RagNoK: Post-mortem


     RagNoK was a game I worked on in a prototyping class last quarter. I knew from the start I wanted to work on a game using Unity as our primary engine. After using UDK for several projects in the past and seeing the challenges it offered I wanted to try something new and having studied Unity on my own for a few weeks I had an idea of the benefits Unity could bring to our student project.

What went right:


Bringing assets into Unity was incredibly easy and it made prototyping things quickly a piece of cake. The modular way in which game objects are put together made it really easy to swap placeholder art in and update existing models with textures or fixes as they were available.


The scripting environment in Unity made it possible to create almost anything we could dream up in a short amount of time. I also appreciate the ability to rapidly test code as opposed to something like UDK where it feels like you have to jump through a ton of hoops to get the engine to recognize your scripts and then you have to wait for everything to compile to see if it works. The drag-and-drop plug-and-play nature of Unity makes coding what it should be: a joy.

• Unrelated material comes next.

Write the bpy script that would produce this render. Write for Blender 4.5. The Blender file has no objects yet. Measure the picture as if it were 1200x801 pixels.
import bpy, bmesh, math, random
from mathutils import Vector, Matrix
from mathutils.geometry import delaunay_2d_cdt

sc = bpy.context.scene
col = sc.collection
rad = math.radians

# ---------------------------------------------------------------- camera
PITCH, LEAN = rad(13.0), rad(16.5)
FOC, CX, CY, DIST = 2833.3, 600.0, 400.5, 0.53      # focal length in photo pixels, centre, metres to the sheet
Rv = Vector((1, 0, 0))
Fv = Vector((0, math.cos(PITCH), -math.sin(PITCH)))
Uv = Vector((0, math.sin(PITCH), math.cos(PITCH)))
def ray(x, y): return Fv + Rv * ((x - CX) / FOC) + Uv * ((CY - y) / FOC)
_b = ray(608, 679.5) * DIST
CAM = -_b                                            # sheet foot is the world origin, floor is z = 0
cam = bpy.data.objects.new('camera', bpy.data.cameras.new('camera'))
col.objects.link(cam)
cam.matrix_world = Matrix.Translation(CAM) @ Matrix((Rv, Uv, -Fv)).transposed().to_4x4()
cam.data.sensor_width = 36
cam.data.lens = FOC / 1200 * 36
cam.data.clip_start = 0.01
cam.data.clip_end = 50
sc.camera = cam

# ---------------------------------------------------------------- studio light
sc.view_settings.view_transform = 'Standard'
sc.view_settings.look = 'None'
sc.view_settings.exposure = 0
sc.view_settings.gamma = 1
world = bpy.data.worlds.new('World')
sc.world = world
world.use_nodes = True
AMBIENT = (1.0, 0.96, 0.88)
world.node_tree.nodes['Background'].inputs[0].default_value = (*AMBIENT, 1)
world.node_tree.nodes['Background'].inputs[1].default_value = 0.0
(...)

In the end my team ended up with a complete project that can be built out to play on the web. This is an awesome thing for a student project becasue it allows us to show our game to anyone with a web browser.

What went wrong:

Unfamiliar technology:

One of the hurdles we slowly overcame was everyone on the team being unfamiliar with Unity. Luckily the way the project ran the artists were able to simply work in their prefered 3d package but a lot of models needed to be rotated or resized due to the teams inexpereience with Unity. This ended up creating a bottleneck in the amount of time it would take to get assets into the engine.

Another issue we ran into was in the optimization department. By the end of this project I learned a lot about how things worked in Unity but didn’t realize how many places our game could have been better optimized. As with any new technology I feel like these are the kinds of lessons you get from the experience of seeing a project to it’s completion.

Time Constraints:

I’m sure this happens all the time but due to the amount of time we had to work on the game we had to cut a lot of our ideas. A big example of something that ended up on the cutting room floor was multiplayer. We also could have done more with our GUI and sound.

In the end the learning experience and the creation of a working game makes me proud to have been a part of this project.